In Jones v. Burnham, Williams Co. (C.C.A.) 138 F. 986, 15 A.B.R. 85, it was held that, "where in involuntary proceedings against three persons as alleged partners, one of them interposes an answer denying the alleged partnership, the burden of proof is upon the petitioners to show that a partnership in fact existed between the alleged bankrupts."
In Buffalo Milling Co. v. Lewisburg Dairy Co. (D.C.) 159 F. 319, 20 A.B.R. 279, it was held that "a partnership in fact must be shown to maintain proceedings in bankruptcy against one as a partner."
In re Kaplan et al., 234 F. 866, 37 A.B.R. 104, it was stated in the opinion of the Circuit Court of Appeals for the Seventh Circuit: "To justify the adjudication there must be evidence from which the court could properly find as a fact that Samuel Kaplan was a partner. It would not be enough that to various creditors he had held himself out as a partner, because, while an estoppel might give rights to those who were misled, in order to give rights to all creditors he must have been in fact a partner."

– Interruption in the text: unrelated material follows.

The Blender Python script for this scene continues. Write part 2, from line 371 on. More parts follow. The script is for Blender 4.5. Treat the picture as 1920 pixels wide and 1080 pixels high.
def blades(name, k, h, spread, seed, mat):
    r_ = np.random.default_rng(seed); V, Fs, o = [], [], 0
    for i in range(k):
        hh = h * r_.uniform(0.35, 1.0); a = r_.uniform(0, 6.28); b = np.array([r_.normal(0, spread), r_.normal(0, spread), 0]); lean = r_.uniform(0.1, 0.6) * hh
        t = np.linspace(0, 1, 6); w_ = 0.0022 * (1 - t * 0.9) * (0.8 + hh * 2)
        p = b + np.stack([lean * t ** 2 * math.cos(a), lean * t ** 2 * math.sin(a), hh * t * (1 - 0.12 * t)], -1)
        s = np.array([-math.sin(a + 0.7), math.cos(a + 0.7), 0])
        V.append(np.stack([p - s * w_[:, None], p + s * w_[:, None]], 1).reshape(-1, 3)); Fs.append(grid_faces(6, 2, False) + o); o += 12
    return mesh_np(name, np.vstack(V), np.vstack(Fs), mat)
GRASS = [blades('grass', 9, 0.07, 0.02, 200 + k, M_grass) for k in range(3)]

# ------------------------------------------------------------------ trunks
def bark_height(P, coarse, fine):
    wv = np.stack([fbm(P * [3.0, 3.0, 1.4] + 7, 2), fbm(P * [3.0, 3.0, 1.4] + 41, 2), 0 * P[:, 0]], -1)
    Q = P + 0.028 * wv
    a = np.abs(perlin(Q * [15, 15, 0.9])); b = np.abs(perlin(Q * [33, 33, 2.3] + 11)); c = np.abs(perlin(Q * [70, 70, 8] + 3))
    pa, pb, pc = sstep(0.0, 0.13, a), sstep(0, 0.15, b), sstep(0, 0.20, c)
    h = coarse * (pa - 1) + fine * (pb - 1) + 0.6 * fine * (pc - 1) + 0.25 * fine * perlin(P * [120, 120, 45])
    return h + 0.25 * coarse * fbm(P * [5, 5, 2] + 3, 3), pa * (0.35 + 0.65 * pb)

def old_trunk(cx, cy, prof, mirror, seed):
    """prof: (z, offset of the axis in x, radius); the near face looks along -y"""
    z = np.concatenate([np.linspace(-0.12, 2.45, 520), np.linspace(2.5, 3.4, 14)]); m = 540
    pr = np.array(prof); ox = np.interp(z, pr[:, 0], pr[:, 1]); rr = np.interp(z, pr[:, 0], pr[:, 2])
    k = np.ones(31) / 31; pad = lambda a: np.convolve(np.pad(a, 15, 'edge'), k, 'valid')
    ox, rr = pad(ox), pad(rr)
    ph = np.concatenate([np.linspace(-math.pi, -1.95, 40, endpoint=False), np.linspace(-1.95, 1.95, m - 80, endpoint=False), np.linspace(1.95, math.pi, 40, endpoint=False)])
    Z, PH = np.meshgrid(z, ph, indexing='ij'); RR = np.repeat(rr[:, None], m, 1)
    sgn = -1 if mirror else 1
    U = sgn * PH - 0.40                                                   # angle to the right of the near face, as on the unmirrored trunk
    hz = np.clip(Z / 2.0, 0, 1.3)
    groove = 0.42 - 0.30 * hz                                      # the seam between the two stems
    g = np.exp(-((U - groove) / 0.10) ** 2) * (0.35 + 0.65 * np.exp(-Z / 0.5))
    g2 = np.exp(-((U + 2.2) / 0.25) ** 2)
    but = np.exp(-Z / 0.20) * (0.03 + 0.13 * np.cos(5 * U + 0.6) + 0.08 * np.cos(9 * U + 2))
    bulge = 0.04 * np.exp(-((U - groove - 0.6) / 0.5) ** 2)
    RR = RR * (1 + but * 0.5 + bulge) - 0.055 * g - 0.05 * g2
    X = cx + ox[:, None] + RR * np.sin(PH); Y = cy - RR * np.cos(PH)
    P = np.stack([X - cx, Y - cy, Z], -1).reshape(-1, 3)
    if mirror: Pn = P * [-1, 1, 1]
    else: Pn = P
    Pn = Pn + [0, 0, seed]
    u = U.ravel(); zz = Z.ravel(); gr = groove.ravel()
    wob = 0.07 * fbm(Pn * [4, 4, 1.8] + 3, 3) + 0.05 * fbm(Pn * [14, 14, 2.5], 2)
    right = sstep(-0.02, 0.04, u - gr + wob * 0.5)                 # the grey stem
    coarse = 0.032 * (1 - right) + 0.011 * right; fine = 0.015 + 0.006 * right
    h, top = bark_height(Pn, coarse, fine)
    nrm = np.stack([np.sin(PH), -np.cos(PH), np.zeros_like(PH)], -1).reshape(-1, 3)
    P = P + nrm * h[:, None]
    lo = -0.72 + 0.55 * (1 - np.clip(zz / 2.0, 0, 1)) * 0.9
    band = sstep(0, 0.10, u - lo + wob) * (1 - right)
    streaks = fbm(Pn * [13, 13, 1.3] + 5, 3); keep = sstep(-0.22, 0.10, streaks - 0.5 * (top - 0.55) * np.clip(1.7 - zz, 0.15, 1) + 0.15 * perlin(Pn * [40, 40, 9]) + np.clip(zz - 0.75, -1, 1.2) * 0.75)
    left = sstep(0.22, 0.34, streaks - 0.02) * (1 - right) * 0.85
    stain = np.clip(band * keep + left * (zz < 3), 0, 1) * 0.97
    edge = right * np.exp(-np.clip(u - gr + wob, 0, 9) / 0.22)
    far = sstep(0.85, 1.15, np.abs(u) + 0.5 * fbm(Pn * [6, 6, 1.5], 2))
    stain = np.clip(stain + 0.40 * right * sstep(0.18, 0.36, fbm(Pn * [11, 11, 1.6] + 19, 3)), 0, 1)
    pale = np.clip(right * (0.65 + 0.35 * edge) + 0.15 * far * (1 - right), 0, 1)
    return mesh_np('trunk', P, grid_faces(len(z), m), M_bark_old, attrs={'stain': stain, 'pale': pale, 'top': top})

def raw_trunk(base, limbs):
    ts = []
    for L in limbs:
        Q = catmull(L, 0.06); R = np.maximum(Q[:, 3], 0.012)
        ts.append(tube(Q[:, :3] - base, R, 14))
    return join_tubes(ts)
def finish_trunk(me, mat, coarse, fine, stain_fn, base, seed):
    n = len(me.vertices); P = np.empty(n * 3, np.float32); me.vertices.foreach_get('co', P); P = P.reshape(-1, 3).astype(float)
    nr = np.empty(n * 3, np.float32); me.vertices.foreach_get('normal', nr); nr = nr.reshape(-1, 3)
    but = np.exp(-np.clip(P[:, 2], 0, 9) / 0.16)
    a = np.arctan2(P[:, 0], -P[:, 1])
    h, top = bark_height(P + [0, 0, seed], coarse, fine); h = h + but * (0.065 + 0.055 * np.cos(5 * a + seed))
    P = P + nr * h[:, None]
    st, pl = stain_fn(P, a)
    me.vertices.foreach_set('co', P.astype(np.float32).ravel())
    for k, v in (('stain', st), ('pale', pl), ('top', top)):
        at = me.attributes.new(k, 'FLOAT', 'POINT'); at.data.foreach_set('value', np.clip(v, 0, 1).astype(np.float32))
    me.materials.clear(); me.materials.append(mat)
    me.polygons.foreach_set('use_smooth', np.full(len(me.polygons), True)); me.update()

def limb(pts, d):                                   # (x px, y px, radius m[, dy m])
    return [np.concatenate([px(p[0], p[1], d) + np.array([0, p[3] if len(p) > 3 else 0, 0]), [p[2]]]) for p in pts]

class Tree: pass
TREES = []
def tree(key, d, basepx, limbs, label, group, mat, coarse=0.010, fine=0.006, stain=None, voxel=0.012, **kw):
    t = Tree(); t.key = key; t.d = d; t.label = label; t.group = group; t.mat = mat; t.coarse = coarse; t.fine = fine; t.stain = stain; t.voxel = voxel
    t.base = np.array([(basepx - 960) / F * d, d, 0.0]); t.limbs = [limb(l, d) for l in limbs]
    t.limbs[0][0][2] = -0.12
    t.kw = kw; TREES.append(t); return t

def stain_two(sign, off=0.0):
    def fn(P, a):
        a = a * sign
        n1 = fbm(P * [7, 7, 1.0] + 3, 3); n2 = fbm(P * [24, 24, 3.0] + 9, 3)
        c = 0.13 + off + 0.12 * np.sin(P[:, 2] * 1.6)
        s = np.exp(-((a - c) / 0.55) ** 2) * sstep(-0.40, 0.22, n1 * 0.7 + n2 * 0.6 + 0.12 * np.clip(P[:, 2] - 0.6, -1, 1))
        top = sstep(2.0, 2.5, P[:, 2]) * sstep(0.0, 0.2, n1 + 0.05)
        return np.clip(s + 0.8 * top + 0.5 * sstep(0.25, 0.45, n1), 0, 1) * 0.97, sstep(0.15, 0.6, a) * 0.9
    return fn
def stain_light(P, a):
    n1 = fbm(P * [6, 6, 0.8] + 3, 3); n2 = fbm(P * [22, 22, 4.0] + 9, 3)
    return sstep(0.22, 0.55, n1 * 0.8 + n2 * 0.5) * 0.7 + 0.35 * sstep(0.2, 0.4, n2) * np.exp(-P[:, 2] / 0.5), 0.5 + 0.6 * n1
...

It might be well to state that personal liability by estoppel is fixed by section 16, part 3, of the Uniform Partnership Act of Pennsylvania of March 26, 1915, P.L. 18 (Pa. St. 1920, § 16611).
From the foregoing authorities, it is necessary to sustain the exceptions to the master's report and to adjudicate the Consumers' Coal Company, composed of William J. Kuntz and Kathryne E. Kuntz, as members of the partnership, bankrupt, eliminating the name of Charles E. Stough as a partner.
And now May 31, 1929, the exceptions to the report of the master are sustained, and the Consumers' Coal Company, composed of William J. Kuntz and Kathryne E. Kuntz, will be adjudicated bankrupt.